EXERCISE »
Your task is to locate every line holding the string "objects" and to copy each of them.

GIVEN INFORMATION »
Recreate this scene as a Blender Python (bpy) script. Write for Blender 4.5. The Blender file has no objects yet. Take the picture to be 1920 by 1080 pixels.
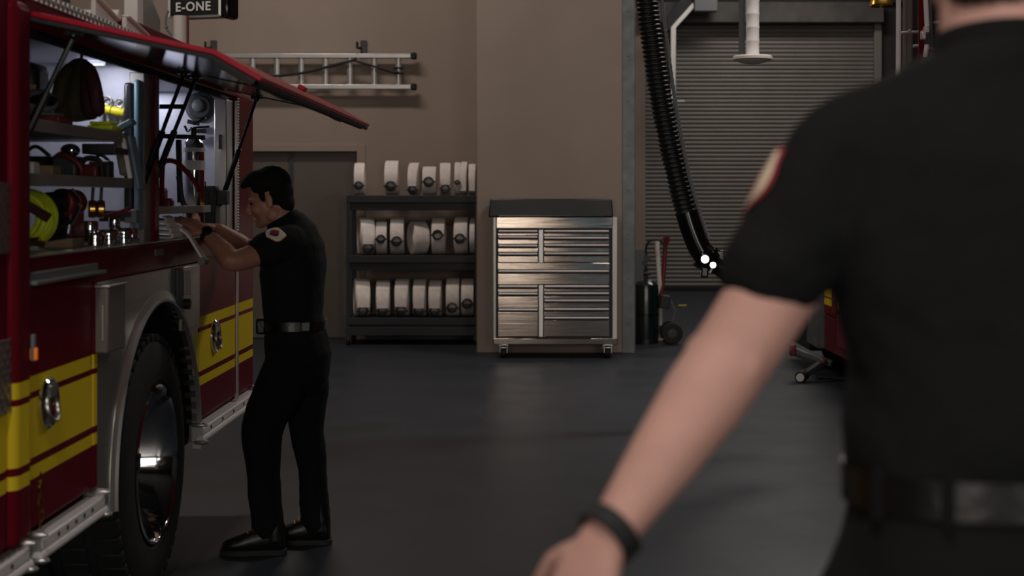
import bpy, bmesh, math, random
from mathutils import Vector as V, Matrix, Quaternion
random.seed(7)
C = bpy.context.scene.collection
SC = bpy.context.scene
PI = math.pi
H, F, CX, CY = 1.56, 2750.0, 1005.0, 372.0      # eye height, focal length in px, vanishing point

def P(x, y, Y):
    """point in the hall seen at pixel (x, y) of the photo when it stands Y metres away"""
    return V(((x-CX)*Y/F, Y, H-(y-CY)*Y/F))

# ------------------------------------------------------------------ materials
def lin(c):
    return tuple((v/12.92 if v <= .04045 else ((v+.055)/1.055)**2.4) for v in [k/255 for k in c])

MATS = {}
def mat(name, rgb, rough=.5, metal=0, bump=0, bscale=40, coat=0, var=0, vscale=6, emit=None, estr=0,
        rvar=0, spec=.5, sheen=0, sss=0, stretch=None, trans=0):
    m = bpy.data.materials.new(name); m.use_nodes = True
    nt = m.node_tree; N = nt.nodes; L = nt.links
    b = N['Principled BSDF']
    col = lin(rgb) + (1,)
    b.inputs['Base Color'].default_value = col
    b.inputs['Roughness'].default_value = rough
    b.inputs['Metallic'].default_value = metal
    b.inputs['Specular IOR Level'].default_value = spec
    b.inputs['Coat Weight'].default_value = coat
    b.inputs['Coat Roughness'].default_value = .06
    b.inputs['Sheen Weight'].default_value = sheen
    if trans: b.inputs['Transmission Weight'].default_value = trans
    if sss:
        b.inputs['Subsurface Weight'].default_value = sss
        b.inputs['Subsurface Radius'].default_value = (.012, .005, .003)
        b.inputs['Subsurface Scale'].default_value = 1
    if emit:
        b.inputs['Emission Color'].default_value = lin(emit) + (1,)
        b.inputs['Emission Strength'].default_value = estr
    tc = N.new('ShaderNodeTexCoord')
    src = tc.outputs['Object']
    if stretch:
        mp = N.new('ShaderNodeMapping'); mp.inputs['Scale'].default_value = stretch
        L.new(src, mp.inputs['Vector']); src = mp.outputs['Vector']
    if var or rvar:
        n = N.new('ShaderNodeTexNoise'); n.inputs['Scale'].default_value = vscale
        n.inputs['Detail'].default_value = 6; L.new(src, n.inputs['Vector'])
        if var:
            mx = N.new('ShaderNodeMix'); mx.data_type = 'RGBA'
            a = tuple(max(0, c*(1-var)) for c in col[:3])+(1,); z = tuple(min(1, c*(1+var)) for c in col[:3])+(1,)
            mx.inputs['A'].default_value = a; mx.inputs['B'].default_value = z
            r = N.new('ShaderNodeMapRange'); r.inputs['From Min'].default_value = .3; r.inputs['From Max'].default_value = .7
            L.new(n.outputs['Fac'], r.inputs['Value'])
            L.new(r.outputs['Result'], mx.inputs['Factor']); L.new(mx.outputs['Result'], b.inputs['Base Color'])
        if rvar:
            r2 = N.new('ShaderNodeMapRange'); r2.inputs['From Min'].default_value = .3; r2.inputs['From Max'].default_value = .7
            r2.inputs['To Min'].default_value = max(.02, rough-rvar); r2.inputs['To Max'].default_value = min(1, rough+rvar)
            L.new(n.outputs['Fac'], r2.inputs['Value']); L.new(r2.outputs['Result'], b.inputs['Roughness'])
    if bump:
        n2 = N.new('ShaderNodeTexNoise'); n2.inputs['Scale'].default_value = bscale; n2.inputs['Detail'].default_value = 4
        L.new(src, n2.inputs['Vector'])
        bp = N.new('ShaderNodeBump'); bp.inputs['Strength'].default_value = bump; bp.inputs['Distance'].default_value = .01
        L.new(n2.outputs['Fac'], bp.inputs['Height']); L.new(bp.outputs['Normal'], b.inputs['Normal'])
    MATS[name] = m
    return m

def striped(name, rgb, yel, bands, rough=.26):
    """gloss paint with level reflective stripes: bands are heights in metres"""
    m = mat(name, rgb, rough, coat=0, spec=.015)
    nt = m.node_tree; N = nt.nodes; L = nt.links; b = N['Principled BSDF']
    g = N.new('ShaderNodeNewGeometry'); s = N.new('ShaderNodeSeparateXYZ'); L.new(g.outputs['Position'], s.inputs['Vector'])
    acc = None
    for lo, hi in bands:
        a = N.new('ShaderNodeMath'); a.operation = 'GREATER_THAN'; a.inputs[1].default_value = lo
        c = N.new('ShaderNodeMath'); c.operation = 'LESS_THAN'; c.inputs[1].default_value = hi
        d = N.new('ShaderNodeMath'); d.operation = 'MULTIPLY'
        L.new(s.outputs['Z'], a.inputs[0]); L.new(s.outputs['Z'], c.inputs[0])
        L.new(a.outputs[0], d.inputs[0]); L.new(c.outputs[0], d.inputs[1])
        if acc is None: acc = d
        else:
            e = N.new('ShaderNodeMath'); e.operation = 'MAXIMUM'
            L.new(acc.outputs[0], e.inputs[0]); L.new(d.outputs[0], e.inputs[1]); acc = e
    mx = N.new('ShaderNodeMix'); mx.data_type = 'RGBA'
    mx.inputs['A'].default_value = lin(rgb)+(1,); mx.inputs['B'].default_value = lin(yel)+(1,)
    L.new(acc.outputs[0], mx.inputs['Factor']); L.new(mx.outputs['Result'], b.inputs['Base Color'])
    r = N.new('ShaderNodeMath'); r.operation = 'MULTIPLY_ADD'; r.inputs[1].default_value = .25; r.inputs[2].default_value = rough
    L.new(acc.outputs[0], r.inputs[0]); L.new(r.outputs[0], b.inputs['Roughness'])
    return m

def diamond(name, rgb, rough=.35):
    """raised tread plate"""
    m = mat(name, rgb, rough, metal=.9)
    nt = m.node_tree; N = nt.nodes; L = nt.links; b = N['Principled BSDF']
    tc = N.new('ShaderNodeTexCoord')
    outs = []
    for rot in (.785, -.785):
        mp = N.new('ShaderNodeMapping'); mp.inputs['Rotation'].default_value = (rot, 0, rot); mp.inputs['Scale'].default_value = (1, 1, 1)
        L.new(tc.outputs['Object'], mp.inputs['Vector'])
        w = N.new('ShaderNodeTexWave'); w.inputs['Scale'].default_value = 14; w.inputs['Distortion'].default_value = 0
        w.bands_direction = 'Y'
        L.new(mp.outputs['Vector'], w.inputs['Vector']); outs.append(w)
    mu = N.new('ShaderNodeMath'); mu.operation = 'MULTIPLY'
    L.new(outs[0].outputs['Fac'], mu.inputs[0]); L.new(outs[1].outputs['Fac'], mu.inputs[1])
    bp = N.new('ShaderNodeBump'); bp.inputs['Strength'].default_value = .6; bp.inputs['Distance'].default_value = .006
    L.new(mu.outputs[0], bp.inputs['Height']); L.new(bp.outputs['Normal'], b.inputs['Normal'])
    return m

# ------------------------------------------------------------------ mesh builder
def frame(d, up=None):
    d = d.normalized()
    u = V(up) if up else (V((0, 0, 1)) if abs(d.z) < .95 else V((0, 1, 0)))
    a = u.cross(d)
    if a.length < 1e-6: a = V((1, 0, 0)).cross(d)
    a.normalize(); b = d.cross(a).normalized()
    return a, b

class M:
    def __init__(s): s.v = []; s.f = []
    def add(s, vs, fs):
        o = len(s.v); s.v += [V(p) for p in vs]; s.f += [tuple(i+o for i in f) for f in fs]
        return s
    def box(s, x0, x1, y0, y1, z0, z1):
        x0, x1 = min(x0, x1), max(x0, x1); y0, y1 = min(y0, y1), max(y0, y1); z0, z1 = min(z0, z1), max(z0, z1)
        return s.add([(x0, y0, z0), (x1, y0, z0), (x1, y1, z0), (x0, y1, z0), (x0, y0, z1), (x1, y0, z1), (x1, y1, z1), (x0, y1, z1)],
                     [(3, 2, 1, 0), (4, 5, 6, 7), (0, 1, 5, 4), (1, 2, 6, 5), (2, 3, 7, 6), (3, 0, 4, 7)])
    def obox(s, c, size, rot=None):
        m = M().box(-size[0]/2, size[0]/2, -size[1]/2, size[1]/2, -size[2]/2, size[2]/2)
        R = rot or Matrix.Identity(3)
        return s.add([V(c)+R @ p for p in m.v], m.f)
    def bar(s, p0, p1, w, h, up=None):
        """square bar between two points"""
        p0, p1 = V(p0), V(p1); a, b = frame(p1-p0, up)
        q = [(-w/2, -h/2), (w/2, -h/2), (w/2, h/2), (-w/2, h/2)]
        return s.add([p0+a*i+b*j for i, j in q]+[p1+a*i+b*j for i, j in q],
                     [(3, 2, 1, 0), (4, 5, 6, 7), (0, 1, 5, 4), (1, 2, 6, 5), (2, 3, 7, 6), (3, 0, 4, 7)])
    def prism(s, pts, ext):
        pts = [V(p) for p in pts]; e = V(ext); n = len(pts)
        nrm = V((0, 0, 0))
        for i in range(n): nrm += (pts[i]-pts[0]).cross(pts[(i+1) % n]-pts[0])
        if nrm.dot(e) > 0: pts = pts[::-1]
        fs = [tuple(range(n)), tuple(range(2*n-1, n-1, -1))]
        for i in range(n): fs.append((i, i+n, (i+1) % n+n, (i+1) % n)[::1])
        return s.add(pts+[p+e for p in pts], fs)
    def rings(s, rings, cap=True, closed=False):
        n = len(rings[0]); o = len(s.v); k = len(rings)
        for r in rings: s.v += [V(p) for p in r]
        for i in range(k if closed else k-1):
            j = (i+1) % k
            for t in range(n):
                s.f.append((o+i*n+t, o+i*n+(t+1) % n, o+j*n+(t+1) % n, o+j*n+t))
        if cap and not closed:
            s.f.append(tuple(o+t for t in range(n-1, -1, -1)))
            s.f.append(tuple(o+(k-1)*n+t for t in range(n)))
        return s
    def tube(s, pts, r, n=12, cap=True, round_ends=False, flat=1.0, up=None):
        pts = [V(p) for p in pts]; k = len(pts)
        rs = list(r) if isinstance(r, (list, tuple)) else [r]*k
        if round_ends:
            d0 = (pts[0]-pts[1]).normalized(); d1 = (pts[-1]-pts[-2]).normalized()
            pts = [pts[0]+d0*rs[0]*.9, pts[0]+d0*rs[0]*.55] + pts + [pts[-1]+d1*rs[-1]*.55, pts[-1]+d1*rs[-1]*.9]
            rs = [rs[0]*.35, rs[0]*.8] + rs + [rs[-1]*.8, rs[-1]*.35]; k = len(pts)
        tan = []
        for i in range(k):
            t = (pts[min(i+1, k-1)]-pts[max(i-1, 0)])
            tan.append(t.normalized())
        a, b = frame(tan[0], up)
        R = []
        for i in range(k):
            a = (a - tan[i]*a.dot(tan[i])); a.normalize(); b = tan[i].cross(a)
            R.append([pts[i]+(a*math.cos(2*PI*t/n)+b*math.sin(2*PI*t/n)*flat)*rs[i] for t in range(n)])
        return s.rings(R, cap)
    def cyl(s, p0, p1, r, r2=None, n=24):
        return s.tube([p0, p1], [r, r if r2 is None else r2], n)
    def lathe(s, prof, o, axis, n=32, closed=False, cap=True):
        """prof: (radius, height along axis)"""
        o, ax = V(o), V(axis).normalized(); a, b = frame(ax)
        R = [[o+ax*h+(a*math.cos(2*PI*t/n)+b*math.sin(2*PI*t/n))*max(r, 1e-4) for t in range(n)] for r, h in prof]
        return s.rings(R, cap, closed)
    def torus(s, o, axis, R, r, n=40, m=10):
        return s.lathe([(R+r*math.cos(2*PI*i/m), r*math.sin(2*PI*i/m)) for i in range(m)], o, axis, n, closed=True)
    def ell(s, c, r, R=None, n=20, m=12):
        """ellipsoid"""
        c = V(c); R = R or Matrix.Identity(3)
        rr = []
        for i in range(1, m):
            th = PI*i/m
            rr.append([c+R @ V((r[0]*math.sin(th)*math.cos(2*PI*t/n), r[1]*math.sin(th)*math.sin(2*PI*t/n), -r[2]*math.cos(th))) for t in range(n)])
        o = len(s.v); s.rings(rr, cap=False)
        s.v += [c+R @ V((0, 0, -r[2])), c+R @ V((0, 0, r[2]))]; k = len(s.v)
        for t in range(n):
            s.f.append((k-2, o+(t+1) % n, o+t))
            s.f.append((k-1, o+(m-2)*n+t, o+(m-2)*n+(t+1) % n))
        return s
    def loft(s, spec, lat, n=28, e=2.3):
        """spec: (point, half width, half depth[, tangent]); lat = sideways axis"""
        k = len(spec); R = []; lat = V(lat).normalized()
        for i in range(k):
            p = V(spec[i][0])
            t = (V(spec[min(i+1, k-1)][0])-V(spec[max(i-1, 0)][0])).normalized()
            l = (lat-t*lat.dot(t)).normalized(); d = t.cross(l)
            ring = []
            for j in range(n):
                c, q = math.cos(2*PI*j/n), math.sin(2*PI*j/n)
                x = math.copysign(abs(c)**(2/e), c); y = math.copysign(abs(q)**(2/e), q)
                ring.append(p+l*x*spec[i][1]+d*y*spec[i][2])
            R.append(ring)
        return s.rings(R)

    def build(s, name, material, parent=None, bevel=0, seg=2, smooth=30, sub=0, remesh=0, sm=0, at=None, disp=None):
        me = bpy.data.meshes.new(name)
        root = parent
        while root is not None and root.parent is not None: root = root.parent
        if root is not None: off = root.location.copy()
        elif at is not None: off = V(at)
        else:
            lo = [min(p[i] for p in s.v) for i in range(3)]; hi = [max(p[i] for p in s.v) for i in range(3)]
            off = V(((lo[0]+hi[0])/2, (lo[1]+hi[1])/2, lo[2]))
        me.from_pydata([p-off for p in s.v], [], s.f)
        bm = bmesh.new(); bm.from_mesh(me); bmesh.ops.recalc_face_normals(bm, faces=bm.faces); bm.to_mesh(me); bm.free()
        me.materials.append(material if not isinstance(material, str) else MATS[material])
        if smooth:
            for p in me.polygons: p.use_smooth = True
            if not remesh and not sub:
                try: me.set_sharp_from_angle(angle=math.radians(smooth))
                except Exception: pass
        o = bpy.data.objects.new(name, me); C.objects.link(o)
        if parent is not None: o.parent = parent
        else: o.location = off
        if bevel:
            b = o.modifiers.new('b', 'BEVEL'); b.width = bevel; b.segments = seg; b.limit_method = 'ANGLE'; b.angle_limit = math.radians(40)
        if remesh:
            r = o.modifiers.new('r', 'REMESH'); r.mode = 'VOXEL'; r.voxel_size = remesh; r.use_smooth_shade = True
        if sm:
            q = o.modifiers.new('s', 'SMOOTH'); q.factor = .5; q.iterations = sm
        if disp:
            tx = bpy.data.textures.new(name+'_wrinkle', 'CLOUDS'); tx.noise_scale = disp[1]; tx.noise_depth = 3
            q = o.modifiers.new('d', 'DISPLACE'); q.texture = tx; q.strength = disp[0]; q.mid_level = .5
            q.texture_coords = 'LOCAL'
        if sub:
            q = o.modifiers.new('u', 'SUBSURF'); q.levels = sub; q.render_levels = sub
        return o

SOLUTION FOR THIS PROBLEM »
Recreate this scene as a Blender Python (bpy) script. Write for Blender 4.5. The Blender file has no objects yet. Take the picture to be 1920 by 1080 pixels.
        o = bpy.data.objects.new(name, me); C.objects.link(o)